Please give back word for word the lines below, from the first one through the one with "S=bpy.context.scene; COL=S.collection".

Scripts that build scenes
--- begin ---

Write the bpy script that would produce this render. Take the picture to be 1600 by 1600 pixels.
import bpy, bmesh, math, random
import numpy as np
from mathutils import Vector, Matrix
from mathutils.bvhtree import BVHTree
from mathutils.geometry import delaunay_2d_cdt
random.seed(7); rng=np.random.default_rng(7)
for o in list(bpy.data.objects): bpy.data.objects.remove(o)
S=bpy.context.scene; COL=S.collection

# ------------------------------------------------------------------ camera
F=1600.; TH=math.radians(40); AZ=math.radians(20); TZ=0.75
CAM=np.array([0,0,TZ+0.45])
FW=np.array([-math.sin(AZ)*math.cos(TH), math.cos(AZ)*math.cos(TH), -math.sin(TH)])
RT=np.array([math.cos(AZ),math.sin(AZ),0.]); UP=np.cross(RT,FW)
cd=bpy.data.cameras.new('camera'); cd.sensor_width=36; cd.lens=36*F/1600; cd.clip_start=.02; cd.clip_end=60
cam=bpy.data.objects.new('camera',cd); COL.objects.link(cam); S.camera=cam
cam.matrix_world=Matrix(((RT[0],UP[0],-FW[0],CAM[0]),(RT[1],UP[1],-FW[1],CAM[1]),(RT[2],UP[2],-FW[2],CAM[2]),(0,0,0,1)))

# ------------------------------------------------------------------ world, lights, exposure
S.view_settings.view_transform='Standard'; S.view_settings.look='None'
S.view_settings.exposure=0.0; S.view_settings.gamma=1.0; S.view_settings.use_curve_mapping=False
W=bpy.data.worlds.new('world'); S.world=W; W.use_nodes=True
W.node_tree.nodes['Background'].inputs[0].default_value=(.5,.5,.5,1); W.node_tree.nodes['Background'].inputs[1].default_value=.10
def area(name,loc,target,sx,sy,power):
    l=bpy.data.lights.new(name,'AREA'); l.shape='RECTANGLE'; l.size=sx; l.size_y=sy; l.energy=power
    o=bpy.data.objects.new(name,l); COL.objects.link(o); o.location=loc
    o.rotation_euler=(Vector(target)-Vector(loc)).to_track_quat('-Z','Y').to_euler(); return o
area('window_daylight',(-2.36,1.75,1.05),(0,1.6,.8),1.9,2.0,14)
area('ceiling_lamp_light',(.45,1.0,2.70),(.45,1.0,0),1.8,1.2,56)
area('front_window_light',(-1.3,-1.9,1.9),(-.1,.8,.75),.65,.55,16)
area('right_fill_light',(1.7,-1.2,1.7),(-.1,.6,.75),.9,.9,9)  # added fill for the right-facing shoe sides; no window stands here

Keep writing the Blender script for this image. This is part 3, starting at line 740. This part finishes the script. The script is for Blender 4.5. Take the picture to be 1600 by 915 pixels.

--- end ---

*Expected answer:*
Write the bpy script that would produce this render. Take the picture to be 1600 by 1600 pixels.
import bpy, bmesh, math, random
import numpy as np
from mathutils import Vector, Matrix
from mathutils.bvhtree import BVHTree
from mathutils.geometry import delaunay_2d_cdt
random.seed(7); rng=np.random.default_rng(7)
for o in list(bpy.data.objects): bpy.data.objects.remove(o)
S=bpy.context.scene; COL=S.collection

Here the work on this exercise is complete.